Losing a home, or in this case a farm, to fire can be devastating. The Miller family of Ancramdale, who lost two of their Millerhurst Farm dairy barns and 46 of their dairy cows last October, can well attest to that. But the electrical fire sparked more than actual flames — it ignited a community determined to support one of its own. And that is exactly what’s been done, as the Miller family started rebuilding last week.

The farm, which has been in existence for nearly 250 years, was well known for its successful dairy operation. During that time it’s made countless connections with the community surrounding it, from residents to fellow farmers to FFA students to town leaders and business people. Everyone, it seems, knows the Millers. So when a GoFundMe page was started to raise $20,000 for the family, it came as little surprise that the final tally raised was actually $131,248.

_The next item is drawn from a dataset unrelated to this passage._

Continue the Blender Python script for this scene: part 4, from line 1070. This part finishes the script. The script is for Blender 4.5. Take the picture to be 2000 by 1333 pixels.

“It’s very heartwarming,” said farm owner Mike Miller. 

We agree. The support follows on the heels of other fundraisers that were done for the Millers. There were donation jugs at Shapiro’s Coffee, The Pine Plains Platter and The Farmer’s Wife in Ancramdale (we’re sure we’re missing some). The Stissing House held a fundraiser, which sold out, with a silent auction and raffles. Live music thanked attendees for their presence and support. There was also a chicken barbecue at the Pine Plains Lions Club Pavilion, and a benefit T-shirt sale. A mealtrain.com for the Miller family was also set up as a GoFundMe page.

And then there were the memorials. Memorials were set up at Stissing Mountain Junior/Senior High School’s FFA barns, the town park’s gazebo in the center of the hamlet and at Millerhurst Farm itself. Children and adults alike left cards, drawings and flowers in memory of the cows who perished in the blaze.

On top of that, nearby farmers offered to house Millerhurst’s remaining bovines to let the Millers deal with reorganizing and restructuring. Since the fire, cows have been placed temporarily at Lo-Nan Farms and Ronnybrook Farm in Pine Plains, Shunpike Dairy and Stephen Van Tassell’s farm in Millbrook and with Patricia McCarthy in Pawling.

The outpouring of community support has been staggering. With the money raised — about $175,000 donated for a new barn — the Millers are now able to look toward a future bright with promise. 

Continuing with the altruistic spirit, many contractors and vendors have contributed their time and energy to rebuilding efforts. S & L Builders, Mike George Plumbing & Heating, Stanford Refrigeration, Ginocchio Electric, Inc. and Jacob Meiller have all given a hand to prepare for the barn raising. (We apologize if we’re leaving anyone out.)

That can-do attitude is a testament to the power of community — and to the fact that here, where  farmers live side by side with the rest of us, we haven’t lost sight of what’s important. For that, we should all be as grateful as the Millers clearly are. It’s what makes living in the Harlem Valley so special.